Punishment for dreaming

Abu Dehn told Al Arabiya channel that the popular saying in Tadmor was that the one who enters disappears, and the one who leaves is newly born again.

“Tadmor prison is one of the worst prisons in the world,” Abu Dehn said. “Upon our arrival, a prison guards told us ‘Hafez al-Assad has forbidden God to enter here. You are all here without God. We are God. We are the ones who will give life to you and take your life away.'”

In his book Return from Hell: Memories of Tadmor and Its Sisters, Abu Dehn wrote about the torture and deaths, and how the prisoners conducted themselves amongst each other and the prison guards. He also wrote about the punishment for prisoners who shared their dreams with one another, especially if it had to do with Syria’s leaders.

In one case, Abu Dehn relays how one prisoner told the others in his cell about how they were all walking at Hafez al-Assad’s funeral, but instead of adhering to a sombre mood, they took the occasion to celebrate and laughed and clapped during the funeral procession.

One of the prison guards overheard the conversation, and the prisoner was taken away and whipped three hundred times.

Another prisoner dreamt that a wolf entered the presidential palace and left with one of Assad’s sons between its jaws.

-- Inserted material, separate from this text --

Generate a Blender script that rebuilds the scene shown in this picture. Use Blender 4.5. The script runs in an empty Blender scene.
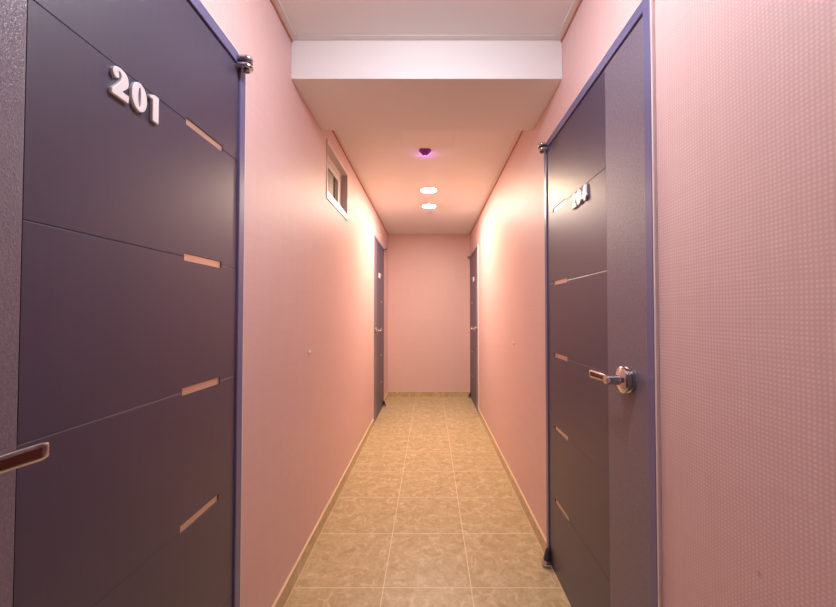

Shortly after he told the other prisoners about his dream, the news broke that Hafez’s eldest son Basil, who was groomed to take over his father’s reign, was killed in an road incident. The prisoner who had the dream was punished severely.

Reliving the pain

Bara Sarraj confessed that it was no easy task to write about the years he spent in Tadmor.

“To write the details… I found out it very hard,” Sarraj told Middle East Eye. “When I look back [I realise] it took three years to write one hundred pages.”

“I understand why other prisoners are not willing to do so,” he added. “You have to live it again.”

Sarraj’s book, which he wrote during his commute to and from work, will be published by Amazon within the next few months. He is in touch with former prisoners, around 60 or 70, through a Whatsapp group, and is keen on documenting all of the executions and their dates they took place in the prison, calling it a “collective memory” effort.

Regarding the latest events unfolding in Syria, Sarraj dismisses the Syrian government as “gangsters” who are “not in consideration anymore”.

“We are optimistic but the future is uncertain,” he said. “Islamic State taking over Tadmor is not a good thing. The antiquities are in danger but human life is more important here.”